After Clinton was elected in 1992, however, the GOP recognized that they needed congressional power to thwart Clinton's progressivism. Gingrich targeted conservative districts and states, mainly in the south, that had voted for Bush but re-elected a Democrat to congress in 1992. Ignore any other hogwash about that election — it was this re-alignment that gave the Republicans the Congress in 1994. Similarly, in 2006, anti-Bush backlash returned the Democrats to power — but not the old Democratic majority of the twentieth century, but rather through the old Republican stronghold in the North.

We have had, over the past two years, a new situation in American politics. The leftmost member of the party of the right (the Republicans) is more to the right than the rightmost member of the party of the left (the Democrats). Or to put it another way: every Democrat in congress is now more liberal than every Republican. The parties are now ideologically coherent national parties.

This means, among other things, that not very many people are going to "ticket-split" (vote for one party for President and another for Congress) this year. It also means that those numbers showing a huge advantage for Democrats in Partisan ID actually mean a huge advantage for all Democrats at the ballot box.

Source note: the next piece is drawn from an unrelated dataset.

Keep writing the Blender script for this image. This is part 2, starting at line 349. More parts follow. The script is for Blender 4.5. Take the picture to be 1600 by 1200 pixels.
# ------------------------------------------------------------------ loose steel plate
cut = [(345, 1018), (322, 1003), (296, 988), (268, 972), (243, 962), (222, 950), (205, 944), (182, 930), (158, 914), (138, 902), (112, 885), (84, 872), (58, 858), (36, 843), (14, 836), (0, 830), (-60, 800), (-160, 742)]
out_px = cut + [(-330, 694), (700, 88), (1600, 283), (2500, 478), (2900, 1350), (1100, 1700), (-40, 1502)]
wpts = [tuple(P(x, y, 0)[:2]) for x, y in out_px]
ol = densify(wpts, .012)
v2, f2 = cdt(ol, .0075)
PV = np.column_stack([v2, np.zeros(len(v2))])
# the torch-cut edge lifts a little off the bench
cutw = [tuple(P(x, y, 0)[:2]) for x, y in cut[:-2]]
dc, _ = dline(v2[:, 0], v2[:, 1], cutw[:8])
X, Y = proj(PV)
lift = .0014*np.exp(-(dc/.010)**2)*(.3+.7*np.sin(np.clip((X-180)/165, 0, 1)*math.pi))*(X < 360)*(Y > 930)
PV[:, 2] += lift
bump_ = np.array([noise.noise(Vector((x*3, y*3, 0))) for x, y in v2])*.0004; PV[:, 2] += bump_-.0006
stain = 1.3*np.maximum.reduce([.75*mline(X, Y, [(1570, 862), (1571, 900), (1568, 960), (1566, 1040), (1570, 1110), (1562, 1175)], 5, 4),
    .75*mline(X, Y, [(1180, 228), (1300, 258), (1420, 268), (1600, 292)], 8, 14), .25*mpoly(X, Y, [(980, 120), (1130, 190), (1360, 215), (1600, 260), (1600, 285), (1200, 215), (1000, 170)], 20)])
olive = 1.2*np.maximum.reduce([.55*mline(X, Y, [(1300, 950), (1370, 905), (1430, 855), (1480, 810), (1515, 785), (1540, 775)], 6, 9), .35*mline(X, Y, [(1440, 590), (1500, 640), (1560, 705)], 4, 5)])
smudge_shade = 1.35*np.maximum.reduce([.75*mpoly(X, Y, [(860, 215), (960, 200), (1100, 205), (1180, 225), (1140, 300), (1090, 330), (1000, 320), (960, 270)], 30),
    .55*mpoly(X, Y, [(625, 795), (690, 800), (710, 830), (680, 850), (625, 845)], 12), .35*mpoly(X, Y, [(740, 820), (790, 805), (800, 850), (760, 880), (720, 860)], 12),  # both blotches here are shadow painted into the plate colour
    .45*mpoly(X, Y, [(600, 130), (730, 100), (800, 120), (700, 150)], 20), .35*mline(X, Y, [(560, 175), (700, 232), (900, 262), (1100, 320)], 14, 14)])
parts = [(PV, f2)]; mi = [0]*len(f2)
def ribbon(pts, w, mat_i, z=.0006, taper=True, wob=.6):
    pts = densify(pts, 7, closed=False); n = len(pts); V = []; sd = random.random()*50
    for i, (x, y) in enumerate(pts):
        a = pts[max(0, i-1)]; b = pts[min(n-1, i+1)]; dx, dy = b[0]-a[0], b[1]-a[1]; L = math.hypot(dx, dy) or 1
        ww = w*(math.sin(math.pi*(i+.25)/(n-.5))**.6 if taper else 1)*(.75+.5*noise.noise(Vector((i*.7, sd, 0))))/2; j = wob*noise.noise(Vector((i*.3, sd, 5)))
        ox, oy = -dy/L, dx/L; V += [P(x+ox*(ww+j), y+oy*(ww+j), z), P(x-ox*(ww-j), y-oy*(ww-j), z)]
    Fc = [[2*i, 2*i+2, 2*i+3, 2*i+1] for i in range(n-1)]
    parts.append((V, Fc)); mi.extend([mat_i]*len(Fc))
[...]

Pundits gazed in wonder at the 1994 election, marvelling that Gingrich had managed to "nationalize" the election in an off-year. In 1998, pundits were shocked that Clinton had managed to "nationalize" the impeachment backlash, to punish the Republican congress in an off-year. In 2002, the Republicans vanquished conventional wisdom by being able to "nationalize" the aftermath of 9/11 into a mid-term victory. And in 2006 Democrats surprised everyone by running against Bush and therefore being able to "nationalize" the election and take over congress.

In 2008, everyone will be taken aback that all of those people who said they were going to vote for the Democrats vote for both Obama and Democratic congresscritters. And in 2010 we'll have more surprises!